03 de fevereiro de 2012 | 03h05
Conhecida pela imprensa há poucos dias, a ameaça de anulação do acordo com o México vai na direção do protecionismo, como se o fechamento do mercado eliminasse os pontos fracos da produção nacional. Além de não resolver o problema, esse tipo de política vicia o organismo econômico e acaba sendo um fator de atraso. Perde o consumidor, tolhido em sua escolha, e a própria indústria, protegida como incapaz, deixa de se transformar, de crescer e de gerar mais e melhores oportunidades de trabalho. O Brasil já viveu essa experiência e com certeza nenhuma pessoa sensata e capaz de pensar no longo prazo deseja repeti-la.
Em vez de abandonar esse acordo, o Brasil deveria, juntamente com os parceiros do Mercosul, buscar a ampliação dos compromissos com o México até alcançar um pacto de livre comércio. Se o País se tornou deficitário nas trocas do setor automotivo, o razoável é identificar os problemas e tentar resolvê-los.
Se a raiz dos problemas estiver no México, o primeiro passo deve ser a busca de um entendimento, talvez de uma revisão do acordo.
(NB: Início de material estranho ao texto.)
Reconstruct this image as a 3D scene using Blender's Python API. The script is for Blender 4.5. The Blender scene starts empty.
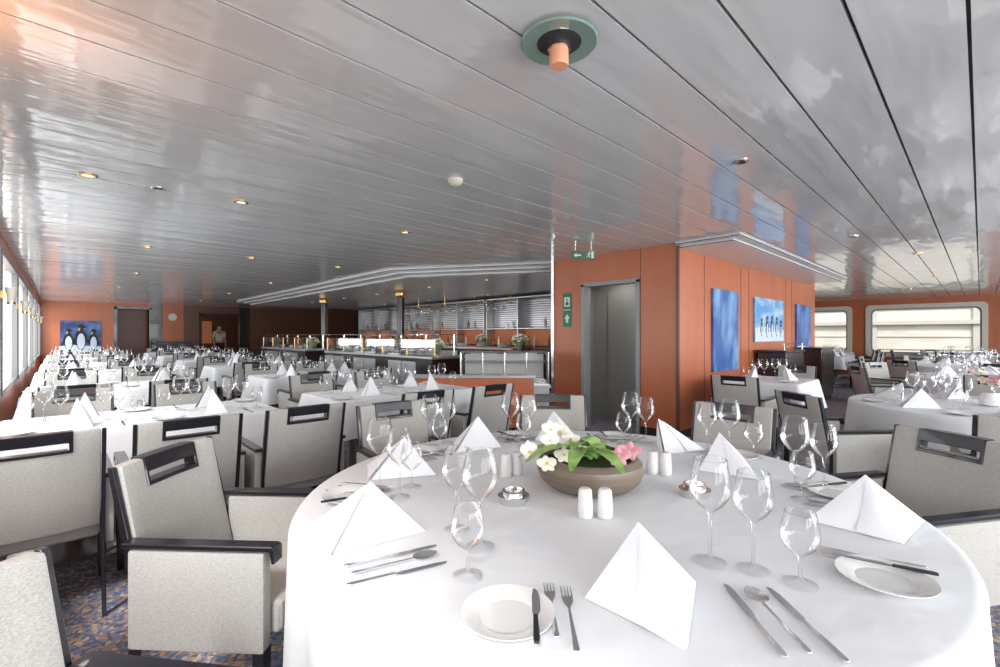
import bpy, bmesh, math, random
from mathutils import Vector, Matrix
random.seed(7)
S=bpy.context.scene
COL=S.collection
pi=math.pi
try:
    S.view_settings.view_transform='Standard'
except Exception: pass

# ------------------------------------------------------------ materials
def mat(name,col,rough=0.5,metal=0.0,emit=None,es=0,coat=0,spec=0.5,noise=None,bump=None,sheen=0):
    m=bpy.data.materials.new(name); m.use_nodes=True
    nt=m.node_tree; b=nt.nodes['Principled BSDF']
    b.inputs['Base Color'].default_value=(*col,1); b.inputs['Roughness'].default_value=rough
    b.inputs['Metallic'].default_value=metal
    b.inputs['Coat Weight'].default_value=coat
    b.inputs['Specular IOR Level'].default_value=spec
    if emit: 
        b.inputs['Emission Color'].default_value=(*emit,1); b.inputs['Emission Strength'].default_value=es
    tc=nt.nodes.new('ShaderNodeTexCoord')
    if noise:   # (scale xyz, color2, contrast lo, hi)
        mp=nt.nodes.new('ShaderNodeMapping'); mp.inputs['Scale'].default_value=noise[0]
        nz=nt.nodes.new('ShaderNodeTexNoise'); nz.inputs['Scale'].default_value=1; nz.inputs['Detail'].default_value=4
        cr=nt.nodes.new('ShaderNodeValToRGB'); cr.color_ramp.elements[0].position=noise[2]; cr.color_ramp.elements[1].position=noise[3]
        cr.color_ramp.elements[0].color=(*col,1); cr.color_ramp.elements[1].color=(*noise[1],1)
        nt.links.new(tc.outputs['Object'],mp.inputs[0]); nt.links.new(mp.outputs[0],nz.inputs[0])
        nt.links.new(nz.outputs[0],cr.inputs[0]); nt.links.new(cr.outputs[0],b.inputs['Base Color'])
    if bump:   # (scale xyz, strength, distance)
        mp=nt.nodes.new('ShaderNodeMapping'); mp.inputs['Scale'].default_value=bump[0]
        nz=nt.nodes.new('ShaderNodeTexNoise'); nz.inputs['Scale'].default_value=1; nz.inputs['Detail'].default_value=3
        bp=nt.nodes.new('ShaderNodeBump'); bp.inputs['Strength'].default_value=bump[1]; bp.inputs['Distance'].default_value=bump[2]
        nt.links.new(tc.outputs['Object'],mp.inputs[0]); nt.links.new(mp.outputs[0],nz.inputs[0])
        nt.links.new(nz.outputs[0],bp.inputs['Height']); nt.links.new(bp.outputs[0],b.inputs['Normal'])
    return m

M={}
M['cloth']=mat('white_linen',(.765,.78,.80),.8,bump=((4,4,4),.5,.025))
M['napkin']=mat('white_napkin',(.85,.87,.90),.8,bump=((30,30,30),.2,.003))
M['fabric']=mat('grey_fabric',(.49,.475,.445),.9,noise=((170,170,420),(.38,.37,.345),.40,.60),bump=((260,260,500),.3,.002))
M['black']=mat('black_wood',(.012,.012,.018),.28,coat=.3)
M['orange']=mat('orange_panel',(.51,.155,.066),.34,noise=((3,3,.8),(.45,.13,.055),.35,.7))
M['joint']=mat('dark_joint',(.02,.02,.022),.6)
M['ceil']=mat('ceiling_metal',(.66,.67,.675),.07,metal=.0,coat=.0,spec=1.0,bump=((.8,3.4,1),.28,.05))
M['steel']=mat('steel',(.75,.75,.75),.18,metal=1)
M['satin']=mat('satin_steel',(.55,.56,.57),.28,metal=.7)
M['satind']=mat('dark_satin_steel',(.26,.26,.27),.25,metal=.6)
M['cut']=mat('cutlery_steel',(.85,.85,.86),.2,metal=1)
M['brass']=mat('brass',(.75,.5,.2),.22,metal=1)
M['white']=mat('white_lacquer',(.66,.66,.66),.25)
M['china']=mat('white_china',(.78,.78,.76),.12,coat=.5)
M['grey']=mat('grey_frame',(.30,.31,.32),.45)
M['wframe']=mat('window_frame_grey',(.20,.20,.205),.4)
M['cream']=mat('cream_frame',(.68,.64,.55),.4)
M['dark']=mat('dark_wood',(.035,.026,.024),.22,coat=.2)
M['olive']=mat('grey_door',(.33,.335,.31),.4)
M['brown']=mat('brown_wood',(.15,.06,.035),.35)
M['peach']=mat('peach_glass',(.80,.36,.22),.35,emit=(1,.45,.25),es=.03)
M['greenglass']=mat('green_glass',(.22,.33,.28),.12,spec=.6)
M['signgreen']=mat('sign_green',(.0,.16,.07),.4)
M['signdim']=mat('sign_olive_green',(.03,.10,.045),.4)
M['signwhite']=mat('sign_white',(.7,.75,.7),.4)
M['warm']=mat('warm_panel',(.60,.20,.09),.5,emit=(1,.35,.15),es=.12)
M['glow']=mat('lamp_glow',(1,.9,.7),.5,emit=(1,.8,.5),es=1.6)
M['leaf']=mat('leaf_green',(.16,.34,.06),.4,noise=((20,20,20),(.36,.54,.18),.4,.6))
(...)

Mas é inútil gastar muito tempo com essa hipótese. Os grandes problemas estão mesmo no Brasil e afetam muito mais que o comércio de um tipo de produto - do setor automotivo - com um parceiro definido - neste caso, o México.
As dificuldades são conhecidas há muito tempo, mas é útil conhecer os trabalhos divulgados ultimamente pelo Iedi. Esses estudos acrescentam detalhes interessantes ao quadro geral das dificuldades da indústria para ocupar e até para manter espaços tanto no mercado externo quanto no interno.
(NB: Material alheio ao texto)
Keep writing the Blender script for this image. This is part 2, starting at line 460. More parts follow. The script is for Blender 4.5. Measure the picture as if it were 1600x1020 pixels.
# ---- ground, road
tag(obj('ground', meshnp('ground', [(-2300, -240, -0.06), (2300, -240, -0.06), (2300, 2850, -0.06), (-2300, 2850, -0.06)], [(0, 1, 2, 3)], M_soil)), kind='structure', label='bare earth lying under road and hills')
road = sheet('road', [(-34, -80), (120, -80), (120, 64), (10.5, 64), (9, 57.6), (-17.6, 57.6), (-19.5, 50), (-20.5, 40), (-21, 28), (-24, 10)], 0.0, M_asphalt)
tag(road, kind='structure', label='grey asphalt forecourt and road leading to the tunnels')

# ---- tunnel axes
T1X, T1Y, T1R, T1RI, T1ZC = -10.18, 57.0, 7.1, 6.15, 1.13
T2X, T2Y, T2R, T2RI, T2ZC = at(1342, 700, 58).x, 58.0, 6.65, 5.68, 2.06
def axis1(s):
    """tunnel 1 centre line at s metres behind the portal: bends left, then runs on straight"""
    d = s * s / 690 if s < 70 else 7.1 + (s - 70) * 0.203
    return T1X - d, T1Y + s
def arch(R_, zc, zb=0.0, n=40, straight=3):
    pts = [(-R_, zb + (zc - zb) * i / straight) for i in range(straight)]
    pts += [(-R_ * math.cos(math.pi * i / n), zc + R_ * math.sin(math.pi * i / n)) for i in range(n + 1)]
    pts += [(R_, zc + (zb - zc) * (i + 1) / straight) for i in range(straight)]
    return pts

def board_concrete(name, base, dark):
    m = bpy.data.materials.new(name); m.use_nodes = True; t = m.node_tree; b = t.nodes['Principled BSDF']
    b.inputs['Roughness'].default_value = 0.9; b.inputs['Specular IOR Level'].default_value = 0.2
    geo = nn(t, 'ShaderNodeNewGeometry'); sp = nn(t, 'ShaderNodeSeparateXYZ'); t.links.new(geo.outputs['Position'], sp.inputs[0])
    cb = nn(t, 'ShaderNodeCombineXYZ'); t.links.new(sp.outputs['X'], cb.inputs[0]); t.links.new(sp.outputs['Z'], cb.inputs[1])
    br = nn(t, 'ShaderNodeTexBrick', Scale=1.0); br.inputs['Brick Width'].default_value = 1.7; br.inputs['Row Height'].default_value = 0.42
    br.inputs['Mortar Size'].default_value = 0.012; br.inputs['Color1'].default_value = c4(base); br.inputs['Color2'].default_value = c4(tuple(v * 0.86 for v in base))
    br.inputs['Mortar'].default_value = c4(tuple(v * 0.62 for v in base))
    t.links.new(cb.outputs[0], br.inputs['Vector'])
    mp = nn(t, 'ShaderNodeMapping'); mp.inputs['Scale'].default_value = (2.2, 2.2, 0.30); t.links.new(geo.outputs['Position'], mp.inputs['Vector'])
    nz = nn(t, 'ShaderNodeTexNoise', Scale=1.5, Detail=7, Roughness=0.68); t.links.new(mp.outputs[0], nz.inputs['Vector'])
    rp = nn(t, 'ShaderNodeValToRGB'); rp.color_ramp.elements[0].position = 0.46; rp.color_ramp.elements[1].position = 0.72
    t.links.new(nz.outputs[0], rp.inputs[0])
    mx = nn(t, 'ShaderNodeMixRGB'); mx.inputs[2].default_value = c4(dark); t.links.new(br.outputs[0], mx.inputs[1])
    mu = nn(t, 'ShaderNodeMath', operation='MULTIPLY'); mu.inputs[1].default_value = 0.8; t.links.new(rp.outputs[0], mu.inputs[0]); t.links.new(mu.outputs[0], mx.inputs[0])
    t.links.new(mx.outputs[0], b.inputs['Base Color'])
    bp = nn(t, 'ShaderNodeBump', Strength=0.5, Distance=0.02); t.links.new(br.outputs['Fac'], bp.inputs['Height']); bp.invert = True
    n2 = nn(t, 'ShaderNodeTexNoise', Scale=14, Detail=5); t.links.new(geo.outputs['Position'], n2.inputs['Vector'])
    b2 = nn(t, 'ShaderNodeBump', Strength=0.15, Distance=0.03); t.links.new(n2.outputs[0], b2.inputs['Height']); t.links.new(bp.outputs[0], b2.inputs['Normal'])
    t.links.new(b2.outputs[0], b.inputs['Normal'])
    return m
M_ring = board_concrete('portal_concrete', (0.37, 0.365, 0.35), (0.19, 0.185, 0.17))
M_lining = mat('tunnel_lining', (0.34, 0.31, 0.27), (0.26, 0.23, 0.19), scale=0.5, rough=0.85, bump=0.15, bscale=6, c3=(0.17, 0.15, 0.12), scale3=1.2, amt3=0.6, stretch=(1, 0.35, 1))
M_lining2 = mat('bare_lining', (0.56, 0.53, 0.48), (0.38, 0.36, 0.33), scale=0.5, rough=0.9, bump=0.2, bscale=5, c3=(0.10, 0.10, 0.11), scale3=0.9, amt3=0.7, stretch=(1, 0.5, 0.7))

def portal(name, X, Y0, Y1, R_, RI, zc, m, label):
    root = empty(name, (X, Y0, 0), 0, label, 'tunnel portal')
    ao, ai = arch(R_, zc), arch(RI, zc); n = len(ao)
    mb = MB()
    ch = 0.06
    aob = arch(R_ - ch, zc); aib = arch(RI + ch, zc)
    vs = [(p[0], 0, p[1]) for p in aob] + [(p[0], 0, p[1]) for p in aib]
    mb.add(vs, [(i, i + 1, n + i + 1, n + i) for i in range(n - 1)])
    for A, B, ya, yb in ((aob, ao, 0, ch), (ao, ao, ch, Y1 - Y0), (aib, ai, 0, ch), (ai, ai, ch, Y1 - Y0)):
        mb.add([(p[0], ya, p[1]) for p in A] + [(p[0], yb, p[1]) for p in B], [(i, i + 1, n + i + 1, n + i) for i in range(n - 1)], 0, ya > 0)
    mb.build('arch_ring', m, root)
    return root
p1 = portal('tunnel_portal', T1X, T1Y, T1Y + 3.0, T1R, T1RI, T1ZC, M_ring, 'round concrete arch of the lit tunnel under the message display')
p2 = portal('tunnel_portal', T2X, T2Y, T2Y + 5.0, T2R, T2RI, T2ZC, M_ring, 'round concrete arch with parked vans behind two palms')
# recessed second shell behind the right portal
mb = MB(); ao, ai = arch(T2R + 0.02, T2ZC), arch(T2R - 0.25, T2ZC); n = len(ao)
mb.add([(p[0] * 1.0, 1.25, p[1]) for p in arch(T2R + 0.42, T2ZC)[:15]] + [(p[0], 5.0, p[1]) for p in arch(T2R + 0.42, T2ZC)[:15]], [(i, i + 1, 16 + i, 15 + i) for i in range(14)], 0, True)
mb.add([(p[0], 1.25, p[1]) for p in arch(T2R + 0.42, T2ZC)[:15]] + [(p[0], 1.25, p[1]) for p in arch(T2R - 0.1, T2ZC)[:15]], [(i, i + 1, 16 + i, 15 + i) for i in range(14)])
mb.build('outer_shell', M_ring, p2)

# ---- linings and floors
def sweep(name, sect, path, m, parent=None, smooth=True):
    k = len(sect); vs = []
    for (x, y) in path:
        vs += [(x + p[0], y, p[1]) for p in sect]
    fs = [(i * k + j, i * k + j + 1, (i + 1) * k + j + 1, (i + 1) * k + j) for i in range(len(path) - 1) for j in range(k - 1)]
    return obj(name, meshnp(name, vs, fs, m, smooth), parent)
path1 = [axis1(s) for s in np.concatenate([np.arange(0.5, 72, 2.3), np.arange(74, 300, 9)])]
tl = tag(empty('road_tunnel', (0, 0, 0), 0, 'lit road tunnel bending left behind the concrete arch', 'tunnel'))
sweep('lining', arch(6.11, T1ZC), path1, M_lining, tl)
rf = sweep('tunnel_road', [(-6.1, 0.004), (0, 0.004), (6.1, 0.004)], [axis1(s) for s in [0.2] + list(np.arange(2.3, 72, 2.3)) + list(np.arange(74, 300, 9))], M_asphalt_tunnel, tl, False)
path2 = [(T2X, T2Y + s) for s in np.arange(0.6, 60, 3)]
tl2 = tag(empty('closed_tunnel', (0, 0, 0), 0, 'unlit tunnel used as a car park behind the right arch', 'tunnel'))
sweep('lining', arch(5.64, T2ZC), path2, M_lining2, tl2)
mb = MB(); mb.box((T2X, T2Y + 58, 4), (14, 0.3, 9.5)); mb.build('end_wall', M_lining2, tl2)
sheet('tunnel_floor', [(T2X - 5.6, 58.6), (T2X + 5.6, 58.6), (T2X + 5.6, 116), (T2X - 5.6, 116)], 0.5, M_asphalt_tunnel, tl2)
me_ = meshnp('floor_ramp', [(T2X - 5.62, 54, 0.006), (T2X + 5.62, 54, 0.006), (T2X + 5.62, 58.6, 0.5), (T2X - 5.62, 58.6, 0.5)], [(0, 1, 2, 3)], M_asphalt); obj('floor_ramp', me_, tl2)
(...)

Uma análise recente mostra como o déficit comercial se distribui entre segmentos industriais classificados segundo o grau de tecnológica. No nível mais alto, o déficit aumentou de US$ 26,2 bilhões em 2010 para US$ 30 bilhões no ano passado. Só uma classe de indústria desse grupo, a aeronáutica, obteve um pequeno superávit, de US$ 179 milhões. A maior parte do rombo ocorreu no comércio de eletrônicos e farmacêuticos.
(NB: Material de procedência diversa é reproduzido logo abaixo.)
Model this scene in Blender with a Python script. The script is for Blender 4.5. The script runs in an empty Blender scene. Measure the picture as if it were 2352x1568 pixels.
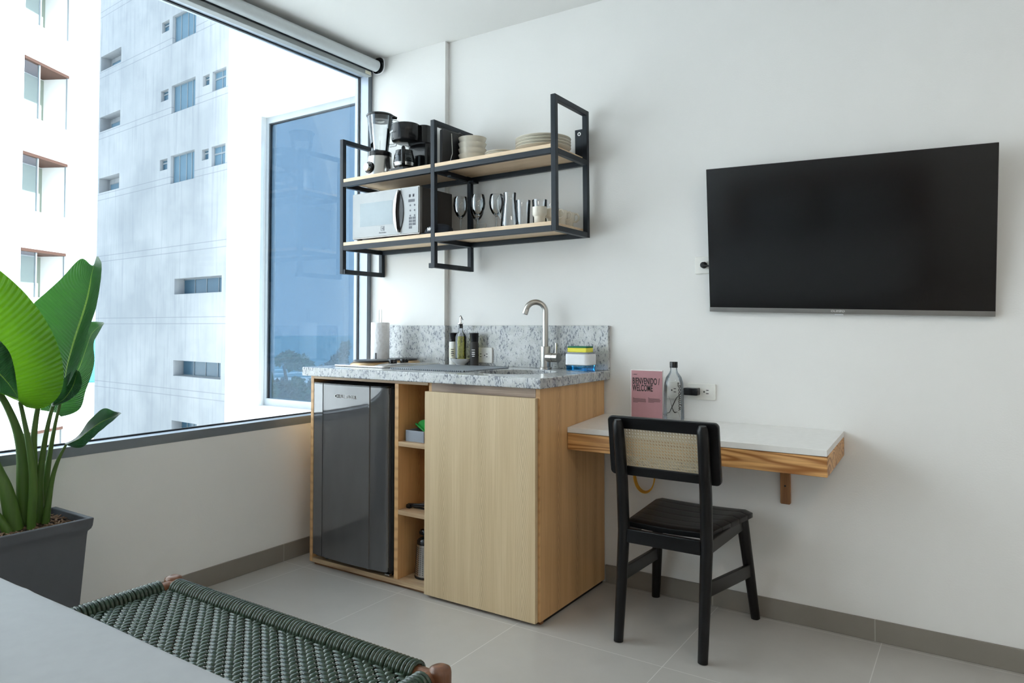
import bpy, bmesh, math, random
from mathutils import Vector, Matrix
random.seed(7)
sc = bpy.context.scene
COL = sc.collection
PI = math.pi

# ------------------------------------------------------------------ camera, world, sun, exposure
cd = bpy.data.cameras.new('camera'); cam = bpy.data.objects.new('camera', cd); COL.objects.link(cam)
yaw, pitch, roll = 0.58535, 0.026727, 0.0013267
fw = Vector((-math.sin(yaw), math.cos(yaw), 0)); rt = Vector((math.cos(yaw), math.sin(yaw), 0)); up = Vector((0, 0, 1))
f2 = fw * math.cos(pitch) + up * math.sin(pitch); u2 = up * math.cos(pitch) - fw * math.sin(pitch)
r3 = rt * math.cos(roll) + u2 * math.sin(roll); u3 = u2 * math.cos(roll) - rt * math.sin(roll)
M = Matrix((r3, u3, -f2)).transposed().to_4x4(); M.translation = (2.66872, -2.78728, 1.08694)
cam.matrix_world = M
cd.sensor_width = 36; cd.lens = 36 * 1632.16 / 2352
cd.shift_x = 11.536 / 2352; cd.shift_y = -78.04 / 2352
cd.clip_start = .02; cd.clip_end = 3000
sc.camera = cam
sc.view_settings.view_transform = 'Standard'; sc.view_settings.look = 'None'
sc.view_settings.gamma = 1; sc.view_settings.use_curve_mapping = False
sc.view_settings.exposure = 0.36
w = bpy.data.worlds.new('sky'); sc.world = w; w.use_nodes = True
wn = w.node_tree; bg = wn.nodes['Background']
bg.inputs[0].default_value = (.66, .83, 1, 1); bg.inputs[1].default_value = 1.9
sun = bpy.data.lights.new('sun', 'SUN'); sun.energy = 11.5; sun.angle = .02; sun.color = (.90, .965, 1)
so = bpy.data.objects.new('sun', sun); COL.objects.link(so)
so.rotation_euler = Vector((.62, .36, .70)).to_track_quat('Z', 'Y').to_euler()
pl = bpy.data.lights.new('window_portal', 'AREA'); pl.shape = 'RECTANGLE'; pl.size = 1.8; pl.size_y = 4.9; pl.cycles.is_portal = True
po = bpy.data.objects.new('window_portal', pl); COL.objects.link(po); po.location = (-.2, -2.5, 1.54); po.rotation_euler = (0, -PI / 2, 0)
# warm fill lamps added under the ceiling, out of view
def fill_lamp_light(x, y, e):
    l = bpy.data.lights.new('fill_lamp_light', 'AREA'); l.shape = 'DISK'; l.size = .34; l.energy = e; l.color = (1, .86, .70)
    o = bpy.data.objects.new('fill_lamp_light', l); COL.objects.link(o); o.location = (x, y, 2.44)
FILL_LAMPS = [(3.4, -1.9, 7.5), (3.4, -4.0, 9)]
for a in FILL_LAMPS: fill_lamp_light(*a)
sc.cycles.max_bounces = 10; sc.cycles.diffuse_bounces = 6; sc.cycles.transparent_max_bounces = 16
sc.cycles.caustics_refractive = False; sc.cycles.caustics_reflective = False

# ------------------------------------------------------------------ materials
class NT:
    def __init__(s, name):
        s.m = bpy.data.materials.new(name); s.m.use_nodes = True; s.t = s.m.node_tree; s.b = s.t.nodes['Principled BSDF']
        s.out = s.t.nodes['Material Output']; s._c = None
    def n(s, typ, **k):
        nd = s.t.nodes.new(typ)
        for a, v in k.items(): setattr(nd, a, v)
        return nd
    def l(s, a, b): s.t.links.new(a, b)
    def co(s, scale=(1, 1, 1), rot=(0, 0, 0), loc=(0, 0, 0)):
        if s._c is None: s._c = s.n('ShaderNodeTexCoord')
        mp = s.n('ShaderNodeMapping'); mp.inputs['Scale'].default_value = scale; mp.inputs['Rotation'].default_value = rot
        mp.inputs['Location'].default_value = loc; s.l(s._c.outputs['Object'], mp.inputs[0]); return mp.outputs[0]
    def noise(s, vec, scale=5, detail=4, rough=.5, dist=0):
        nd = s.n('ShaderNodeTexNoise'); s.l(vec, nd.inputs['Vector'])
        nd.inputs['Scale'].default_value = scale; nd.inputs['Detail'].default_value = detail; nd.inputs['Roughness'].default_value = rough
        nd.inputs['Distortion'].default_value = dist; return nd.outputs['Fac']
    def ramp(s, fac, stops, interp='LINEAR'):
        nd = s.n('ShaderNodeValToRGB'); s.l(fac, nd.inputs[0]); r = nd.color_ramp; r.interpolation = interp
        while len(r.elements) < len(stops): r.elements.new(.5)
        for e, (p, c) in zip(r.elements, stops): e.position = p; e.color = (*c, 1) if len(c) == 3 else c
        return nd.outputs[0]
    def mix(s, fac, a, b, mode='MIX'):
        nd = s.n('ShaderNodeMix', data_type='RGBA', blend_type=mode)
        for i, v in ((0, fac), (6, a), (7, b)):
            if isinstance(v, (int, float)): nd.inputs[i].default_value = v
            elif isinstance(v, tuple): nd.inputs[i].default_value = (*v, 1)
            else: s.l(v, nd.inputs[i])
        return nd.outputs[2]
    def math(s, op, a, b=None, c=None):
        nd = s.n('ShaderNodeMath', operation=op)
        for i, v in enumerate((a, b, c)):
            if v is None: continue
            if isinstance(v, (int, float)): nd.inputs[i].default_value = v
            else: s.l(v, nd.inputs[i])
        return nd.outputs[0]
    def bump(s, h, strength=.3, dist=.01):
        nd = s.n('ShaderNodeBump'); s.l(h, nd.inputs['Height']); nd.inputs['Strength'].default_value = strength
        nd.inputs['Distance'].default_value = dist; s.l(nd.outputs[0], s.b.inputs['Normal'])
    def set(s, color=None, rough=None, metal=None, **k):
        if color is not None:
            if isinstance(color, tuple): s.b.inputs['Base Color'].default_value = (*color, 1)
            else: s.l(color, s.b.inputs['Base Color'])
        if rough is not None:
            if isinstance(rough, (int, float)): s.b.inputs['Roughness'].default_value = rough
            else: s.l(rough, s.b.inputs['Roughness'])
        if metal is not None: s.b.inputs['Metallic'].default_value = metal
        for a, v in k.items(): s.b.inputs[a.replace('_', ' ')].default_value = v
        return s.m
MAT = {}
def simple(name, color, rough=.5, metal=0, **k):
    """plain painted or moulded surface with a faint procedural variation"""
    t = NT(name); f = t.noise(t.co(), 40, 3)
    c0 = tuple(x * .94 for x in color); c1 = tuple(min(1, x * 1.05) for x in color)
    t.set(t.mix(f, c0, c1), rough, metal, **k); MAT[name] = t.m; return t.m
def veneer(name, light, dark, off, pitch, amt, coord=0, rough=.45):
    t = NT(name); sp = t.n('ShaderNodeSeparateXYZ'); t.l(t.co(), sp.inputs[0]); X, Z = sp.outputs[coord], sp.outputs[2]
    wob = t.noise(t.co((1, 1, .25)), 6, 3, .55)
    u = t.math('ADD', t.math('FRACT', t.math('DIVIDE', t.math('ADD', t.math('MULTIPLY_ADD', wob, .03, X), -off), pitch)), -.5)
    v = t.math('ABSOLUTE', u)
    ph = t.math('SUBTRACT', t.math('MULTIPLY', Z, 150), t.math('MULTIPLY', v, 150)); ph = t.math('MULTIPLY_ADD', wob, 22, ph)
    ch = t.math('POWER', t.math('MULTIPLY_ADD', t.math('SINE', ph), .5, .5), 3)
    mask = t.ramp(v, [(.05, (1, 1, 1)), (.20, (0, 0, 0))])
    fine = t.noise(t.co((1, 1, .012)), 240, 3, .7); mid = t.noise(t.co((1, 1, .05)), 26, 3, .6)
    c = t.mix(t.math('MULTIPLY', t.ramp(mid, [(.35, (0, 0, 0)), (.7, (1, 1, 1))]), .45), light, dark)
    c = t.mix(t.math('MULTIPLY', t.ramp(fine, [(.44, (0, 0, 0)), (.60, (1, 1, 1))]), .34), c, dark)
    c = t.mix(t.math('MULTIPLY', t.math('MULTIPLY', ch, mask), amt), c, tuple(q * .62 for q in dark))
    t.bump(fine, .12, .002); t.set(c, rough); MAT[name] = t.m; return t.m
def wood(name, light, dark, axis='z', figure=.5, rough=.45, scale=1.0, strong=False):
    t = NT(name)
    st = {'z': (1, 1, .07), 'x': (.07, 1, 1), 'y': (1, .07, 1)}[axis]
    v = t.co(tuple(a * scale for a in st))
    big = t.noise(v, 3.0, 3, .5, .6)
    rings = t.n('ShaderNodeMath', operation='SINE'); s1 = t.math('MULTIPLY', big, 150 if strong else 105); t.l(s1, rings.inputs[0])
    r = t.math('MULTIPLY_ADD', rings.outputs[0], .5, .5)
    fine_v = t.co(tuple((a if a < 1 else 1) * scale * (1 if a == 1 else .35) for a in st))
    fine = t.noise(fine_v, 190, 3, .7)
    r2 = t.math('POWER', r, 2.2 if strong else 1.4)
    c = t.mix(t.math('MULTIPLY', r2, figure), light, dark)
    c = t.mix(t.math('MULTIPLY', t.ramp(fine, [(.42, (0, 0, 0)), (.62, (1, 1, 1))]), .42), c, dark)
    t.bump(fine, .12, .002)
    t.set(c, rough); MAT[name] = t.m; return t.m
def lin(r, g, b):
    f = lambda c: ((c / 255 + .055) / 1.055) ** 2.4 if c > 10 else c / 255 / 12.92
    return (f(r), f(g), f(b))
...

O déficit chegou a US$ 52,4 bilhões no grupo dos produtos de média-alta tecnologia. As exportações da indústria automotiva aumentaram, assim como as dos setores de produtos químicos e de equipamentos, mas o crescimento das importações foi muito maior. O desempenho foi melhor nas faixas de média-baixa e baixa tecnologia, com déficit de US$ 9,3 bilhões na primeira e superávit de US$ 42,9 bilhões na segunda. Nesta se incluem, obviamente, as indústrias de alimentos e de bebidas, madeira, papel e celulose. As indústrias têxteis, de roupas e de calçados, incluídas no grupo de baixa tecnologia, foram deficitárias.
O superávit das empresas de baixa tecnologia, somado ao da agropecuária, foi muito mais que suficiente para compensar o rombo dos outros setores e garantir um saldo positivo final de US$ 29,8 bilhões.
O cenário é de "commoditização" do saldo comercial. Isso se deve principalmente às dificuldades de competição da indústria. O estudo do Iedi repete, sem se alongar, a lista conhecidíssima de fatores - câmbio desfavorável, capacidade ociosa na indústria asiática, deficiência de infraestrutura, tributação ruim, escassez de recursos humanos, etc.
Diante desse quadro, romper o acordo com o México é tão racional quanto espetar uma agulha num boneco de vodu. Pensamento mágico nunca produziu política econômica eficiente.